(Challenge): From the very first line of the data to the line containing "self.t.nodes.clear()", retype everything exactly, leaving the pictures behind.

** Begin **

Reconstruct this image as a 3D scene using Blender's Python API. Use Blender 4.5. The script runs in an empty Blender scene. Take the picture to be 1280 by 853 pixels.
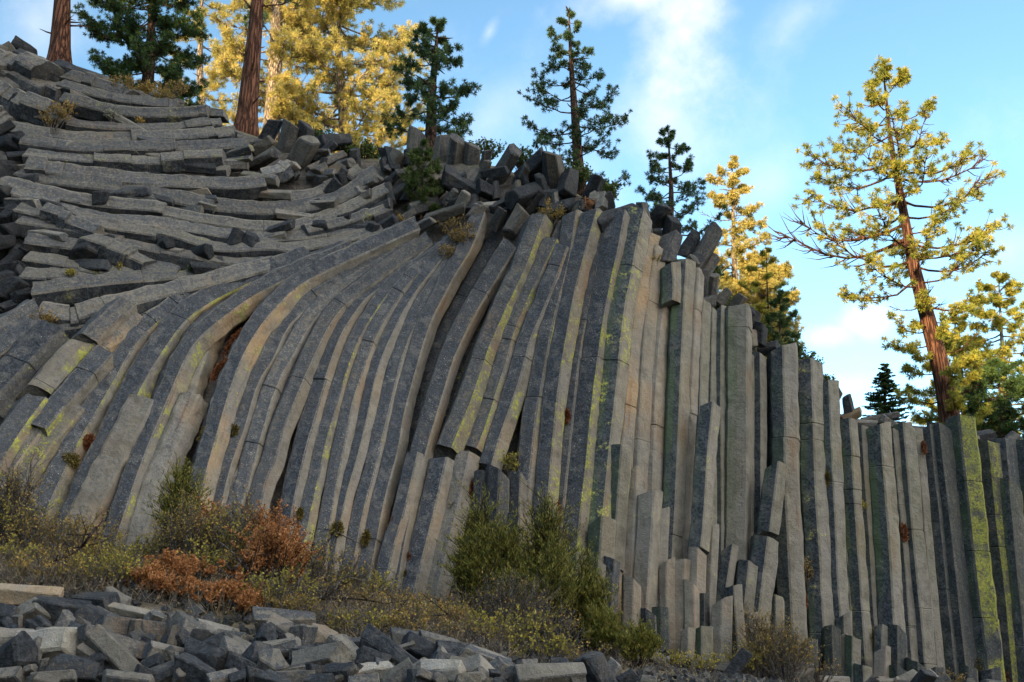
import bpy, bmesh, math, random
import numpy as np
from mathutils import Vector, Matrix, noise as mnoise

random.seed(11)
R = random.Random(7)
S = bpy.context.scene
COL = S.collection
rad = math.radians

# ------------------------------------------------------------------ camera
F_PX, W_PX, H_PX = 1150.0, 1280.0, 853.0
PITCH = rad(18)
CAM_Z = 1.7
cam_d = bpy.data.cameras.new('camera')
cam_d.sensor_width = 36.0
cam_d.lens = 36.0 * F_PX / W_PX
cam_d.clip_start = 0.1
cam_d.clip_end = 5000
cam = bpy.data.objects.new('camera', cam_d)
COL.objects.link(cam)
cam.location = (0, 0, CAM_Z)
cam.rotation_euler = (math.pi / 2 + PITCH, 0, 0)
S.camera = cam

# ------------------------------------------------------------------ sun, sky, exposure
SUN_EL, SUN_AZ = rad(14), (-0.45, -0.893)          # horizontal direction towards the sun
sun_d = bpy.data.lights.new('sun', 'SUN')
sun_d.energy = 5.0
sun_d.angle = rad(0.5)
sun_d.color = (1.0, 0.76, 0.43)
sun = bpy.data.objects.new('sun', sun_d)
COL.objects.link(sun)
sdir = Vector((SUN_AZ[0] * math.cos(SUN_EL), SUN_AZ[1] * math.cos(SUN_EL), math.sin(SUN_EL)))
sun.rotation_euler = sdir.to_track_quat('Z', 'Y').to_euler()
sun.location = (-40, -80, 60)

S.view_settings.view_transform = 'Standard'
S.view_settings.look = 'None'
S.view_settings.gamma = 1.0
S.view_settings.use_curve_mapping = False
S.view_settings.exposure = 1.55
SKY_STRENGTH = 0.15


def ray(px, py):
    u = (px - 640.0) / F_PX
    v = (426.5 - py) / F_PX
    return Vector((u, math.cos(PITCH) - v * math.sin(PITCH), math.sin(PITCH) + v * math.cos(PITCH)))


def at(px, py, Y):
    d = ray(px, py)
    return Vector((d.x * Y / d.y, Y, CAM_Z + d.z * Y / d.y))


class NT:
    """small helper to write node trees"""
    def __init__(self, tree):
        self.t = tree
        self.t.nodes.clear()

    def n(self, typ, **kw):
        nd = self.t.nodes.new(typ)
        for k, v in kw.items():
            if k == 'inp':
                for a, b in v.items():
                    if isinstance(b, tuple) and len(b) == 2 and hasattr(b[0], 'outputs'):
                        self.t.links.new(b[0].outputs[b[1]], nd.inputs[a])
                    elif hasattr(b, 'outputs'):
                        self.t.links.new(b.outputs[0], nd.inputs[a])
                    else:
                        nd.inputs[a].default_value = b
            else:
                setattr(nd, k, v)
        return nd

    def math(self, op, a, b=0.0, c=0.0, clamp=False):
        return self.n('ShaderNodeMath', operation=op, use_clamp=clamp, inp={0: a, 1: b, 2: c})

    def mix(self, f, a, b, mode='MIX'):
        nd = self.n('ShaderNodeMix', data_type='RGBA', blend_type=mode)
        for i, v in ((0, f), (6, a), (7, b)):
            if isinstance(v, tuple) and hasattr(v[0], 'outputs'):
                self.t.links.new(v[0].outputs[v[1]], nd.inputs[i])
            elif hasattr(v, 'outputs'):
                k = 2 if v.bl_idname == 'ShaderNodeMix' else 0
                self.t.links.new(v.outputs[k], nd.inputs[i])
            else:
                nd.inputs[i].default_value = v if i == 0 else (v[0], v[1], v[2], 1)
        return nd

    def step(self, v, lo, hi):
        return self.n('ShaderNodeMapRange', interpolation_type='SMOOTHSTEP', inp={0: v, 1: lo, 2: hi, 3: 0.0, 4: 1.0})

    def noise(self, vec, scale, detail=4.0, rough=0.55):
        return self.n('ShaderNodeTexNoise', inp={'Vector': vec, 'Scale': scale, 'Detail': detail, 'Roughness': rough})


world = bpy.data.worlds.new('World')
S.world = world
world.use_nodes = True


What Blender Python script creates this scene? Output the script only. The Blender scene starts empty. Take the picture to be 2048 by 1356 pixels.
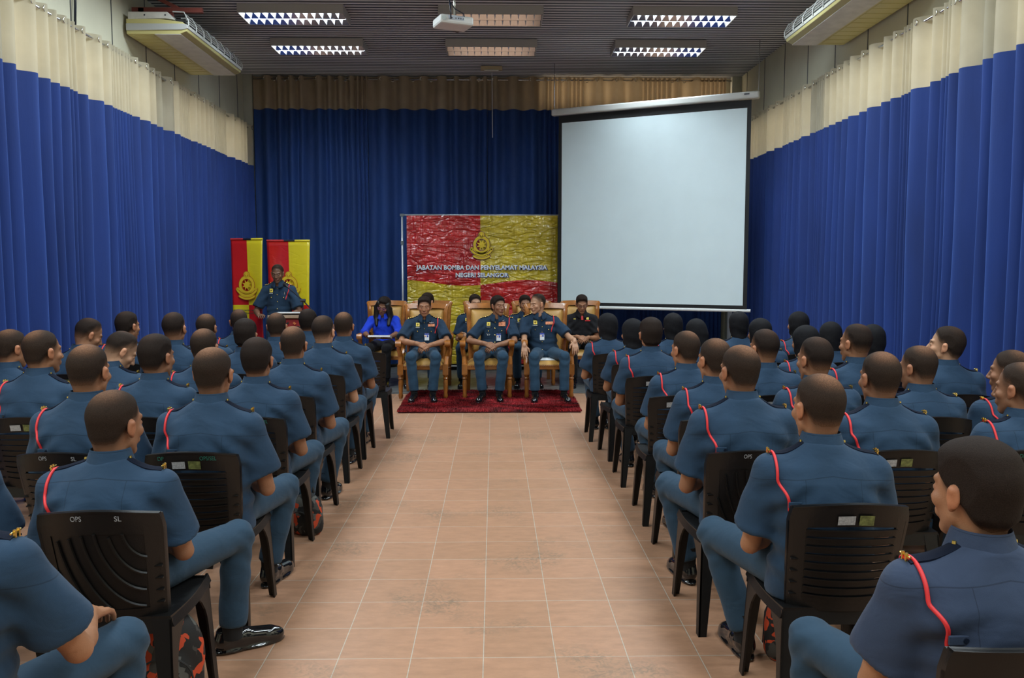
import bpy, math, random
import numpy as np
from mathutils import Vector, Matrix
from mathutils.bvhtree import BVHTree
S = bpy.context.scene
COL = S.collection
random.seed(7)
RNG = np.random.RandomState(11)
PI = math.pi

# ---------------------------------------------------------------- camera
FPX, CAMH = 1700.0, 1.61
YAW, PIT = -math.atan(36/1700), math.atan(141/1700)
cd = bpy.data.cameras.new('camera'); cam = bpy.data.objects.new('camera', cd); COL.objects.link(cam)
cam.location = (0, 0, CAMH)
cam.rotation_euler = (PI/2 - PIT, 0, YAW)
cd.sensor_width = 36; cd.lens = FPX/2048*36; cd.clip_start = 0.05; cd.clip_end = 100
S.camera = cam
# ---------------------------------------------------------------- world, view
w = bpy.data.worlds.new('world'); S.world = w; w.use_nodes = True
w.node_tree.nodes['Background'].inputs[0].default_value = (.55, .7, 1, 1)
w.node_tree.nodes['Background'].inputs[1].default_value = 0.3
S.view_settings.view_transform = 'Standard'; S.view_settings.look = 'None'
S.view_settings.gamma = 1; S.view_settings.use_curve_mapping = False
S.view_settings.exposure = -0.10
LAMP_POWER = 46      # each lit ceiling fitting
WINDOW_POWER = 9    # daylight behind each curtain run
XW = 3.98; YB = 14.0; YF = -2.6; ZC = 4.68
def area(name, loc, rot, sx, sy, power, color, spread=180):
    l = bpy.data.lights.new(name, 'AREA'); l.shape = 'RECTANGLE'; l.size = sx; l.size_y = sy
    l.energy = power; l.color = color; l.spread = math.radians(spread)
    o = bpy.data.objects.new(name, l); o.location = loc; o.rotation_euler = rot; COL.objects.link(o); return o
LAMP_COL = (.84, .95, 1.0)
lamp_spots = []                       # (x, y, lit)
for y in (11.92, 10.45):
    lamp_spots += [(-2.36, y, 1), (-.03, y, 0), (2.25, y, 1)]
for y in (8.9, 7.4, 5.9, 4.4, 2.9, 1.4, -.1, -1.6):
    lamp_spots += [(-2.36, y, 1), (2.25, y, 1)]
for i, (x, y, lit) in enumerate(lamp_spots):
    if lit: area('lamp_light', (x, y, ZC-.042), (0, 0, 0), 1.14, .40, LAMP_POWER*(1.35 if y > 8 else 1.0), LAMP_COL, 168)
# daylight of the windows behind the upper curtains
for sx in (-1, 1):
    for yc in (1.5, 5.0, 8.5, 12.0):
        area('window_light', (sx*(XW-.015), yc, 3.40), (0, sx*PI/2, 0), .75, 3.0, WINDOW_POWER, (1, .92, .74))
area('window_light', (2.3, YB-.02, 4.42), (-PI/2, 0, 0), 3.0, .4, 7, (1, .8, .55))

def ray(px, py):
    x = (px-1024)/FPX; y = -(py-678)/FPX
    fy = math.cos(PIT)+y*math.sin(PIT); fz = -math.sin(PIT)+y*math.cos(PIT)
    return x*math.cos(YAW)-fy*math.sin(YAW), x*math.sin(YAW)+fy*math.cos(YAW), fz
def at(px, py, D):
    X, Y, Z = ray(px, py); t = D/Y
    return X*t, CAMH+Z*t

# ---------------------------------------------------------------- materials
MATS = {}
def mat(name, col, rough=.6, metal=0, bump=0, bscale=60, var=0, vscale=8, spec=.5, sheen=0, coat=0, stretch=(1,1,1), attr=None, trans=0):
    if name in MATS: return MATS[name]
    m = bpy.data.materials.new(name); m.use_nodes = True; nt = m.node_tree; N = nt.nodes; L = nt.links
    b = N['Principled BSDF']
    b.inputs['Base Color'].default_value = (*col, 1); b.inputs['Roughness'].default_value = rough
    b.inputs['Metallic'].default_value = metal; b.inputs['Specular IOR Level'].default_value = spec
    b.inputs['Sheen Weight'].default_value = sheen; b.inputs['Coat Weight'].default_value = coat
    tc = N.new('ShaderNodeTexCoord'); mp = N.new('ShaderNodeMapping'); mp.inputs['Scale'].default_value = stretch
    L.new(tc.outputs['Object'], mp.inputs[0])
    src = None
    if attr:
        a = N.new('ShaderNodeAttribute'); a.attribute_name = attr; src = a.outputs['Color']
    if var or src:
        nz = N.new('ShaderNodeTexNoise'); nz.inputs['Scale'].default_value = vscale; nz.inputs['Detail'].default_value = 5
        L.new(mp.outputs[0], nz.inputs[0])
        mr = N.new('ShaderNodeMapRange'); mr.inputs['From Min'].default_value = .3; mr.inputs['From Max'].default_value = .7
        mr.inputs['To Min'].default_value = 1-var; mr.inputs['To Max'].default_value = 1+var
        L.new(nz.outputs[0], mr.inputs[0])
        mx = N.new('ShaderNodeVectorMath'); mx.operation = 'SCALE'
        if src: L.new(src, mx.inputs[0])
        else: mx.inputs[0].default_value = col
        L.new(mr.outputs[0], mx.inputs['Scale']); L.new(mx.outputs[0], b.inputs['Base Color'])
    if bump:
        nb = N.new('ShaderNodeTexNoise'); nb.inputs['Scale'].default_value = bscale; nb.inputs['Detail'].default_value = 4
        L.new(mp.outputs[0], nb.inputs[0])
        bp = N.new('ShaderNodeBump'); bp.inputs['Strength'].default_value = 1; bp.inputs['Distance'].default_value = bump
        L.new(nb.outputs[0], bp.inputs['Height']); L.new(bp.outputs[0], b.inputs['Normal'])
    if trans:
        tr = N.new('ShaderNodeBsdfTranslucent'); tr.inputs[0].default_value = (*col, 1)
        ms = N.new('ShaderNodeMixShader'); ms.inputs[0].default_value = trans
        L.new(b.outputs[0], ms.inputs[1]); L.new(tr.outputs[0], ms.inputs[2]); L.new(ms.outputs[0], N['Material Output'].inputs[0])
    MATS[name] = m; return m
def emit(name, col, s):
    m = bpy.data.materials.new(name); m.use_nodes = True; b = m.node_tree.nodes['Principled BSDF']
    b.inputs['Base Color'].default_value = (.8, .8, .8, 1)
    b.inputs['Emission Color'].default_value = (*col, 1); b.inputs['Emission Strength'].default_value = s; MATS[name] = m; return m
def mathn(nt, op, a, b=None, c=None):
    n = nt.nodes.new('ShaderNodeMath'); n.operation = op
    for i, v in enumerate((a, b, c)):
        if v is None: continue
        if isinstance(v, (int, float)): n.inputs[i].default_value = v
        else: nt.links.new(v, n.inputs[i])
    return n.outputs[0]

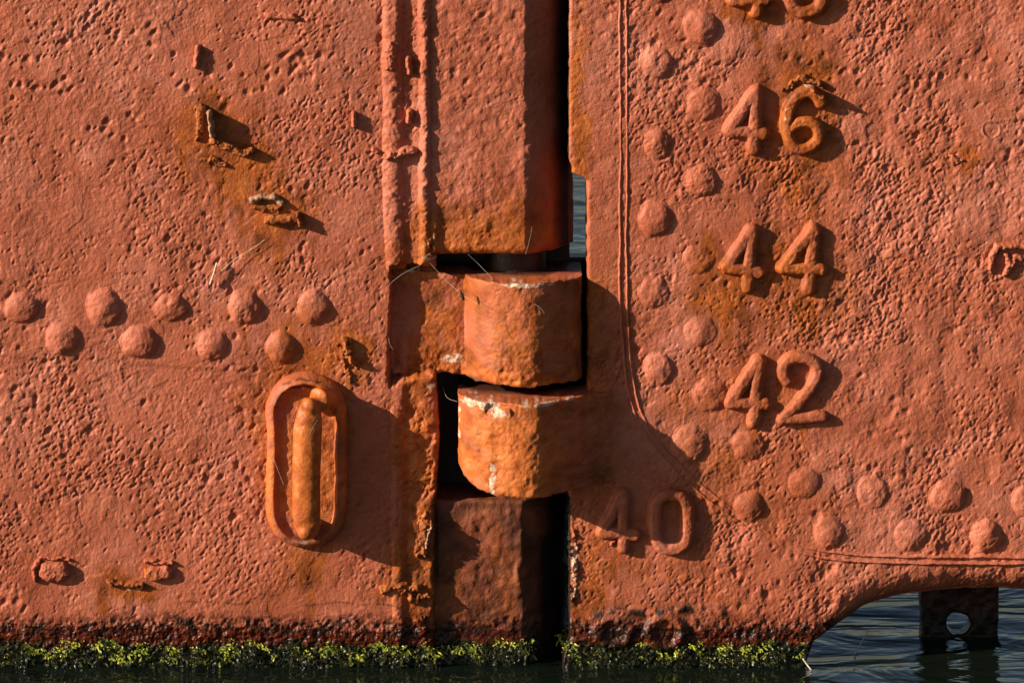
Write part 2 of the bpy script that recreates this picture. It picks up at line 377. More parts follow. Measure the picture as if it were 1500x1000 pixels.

** End **

(Task result):
Reconstruct this image as a 3D scene using Blender's Python API. Use Blender 4.5. The script runs in an empty Blender scene. Take the picture to be 1280 by 853 pixels.
import bpy, bmesh, math, random
import numpy as np
from mathutils import Vector, Matrix, noise as mnoise

random.seed(11)
R = random.Random(7)
S = bpy.context.scene
COL = S.collection
rad = math.radians

# ------------------------------------------------------------------ camera
F_PX, W_PX, H_PX = 1150.0, 1280.0, 853.0
PITCH = rad(18)
CAM_Z = 1.7
cam_d = bpy.data.cameras.new('camera')
cam_d.sensor_width = 36.0
cam_d.lens = 36.0 * F_PX / W_PX
cam_d.clip_start = 0.1
cam_d.clip_end = 5000
cam = bpy.data.objects.new('camera', cam_d)
COL.objects.link(cam)
cam.location = (0, 0, CAM_Z)
cam.rotation_euler = (math.pi / 2 + PITCH, 0, 0)
S.camera = cam

# ------------------------------------------------------------------ sun, sky, exposure
SUN_EL, SUN_AZ = rad(14), (-0.45, -0.893)          # horizontal direction towards the sun
sun_d = bpy.data.lights.new('sun', 'SUN')
sun_d.energy = 5.0
sun_d.angle = rad(0.5)
sun_d.color = (1.0, 0.76, 0.43)
sun = bpy.data.objects.new('sun', sun_d)
COL.objects.link(sun)
sdir = Vector((SUN_AZ[0] * math.cos(SUN_EL), SUN_AZ[1] * math.cos(SUN_EL), math.sin(SUN_EL)))
sun.rotation_euler = sdir.to_track_quat('Z', 'Y').to_euler()
sun.location = (-40, -80, 60)

S.view_settings.view_transform = 'Standard'
S.view_settings.look = 'None'
S.view_settings.gamma = 1.0
S.view_settings.use_curve_mapping = False
S.view_settings.exposure = 1.55
SKY_STRENGTH = 0.15


def ray(px, py):
    u = (px - 640.0) / F_PX
    v = (426.5 - py) / F_PX
    return Vector((u, math.cos(PITCH) - v * math.sin(PITCH), math.sin(PITCH) + v * math.cos(PITCH)))


def at(px, py, Y):
    d = ray(px, py)
    return Vector((d.x * Y / d.y, Y, CAM_Z + d.z * Y / d.y))


class NT:
    """small helper to write node trees"""
    def __init__(self, tree):
        self.t = tree
        self.t.nodes.clear()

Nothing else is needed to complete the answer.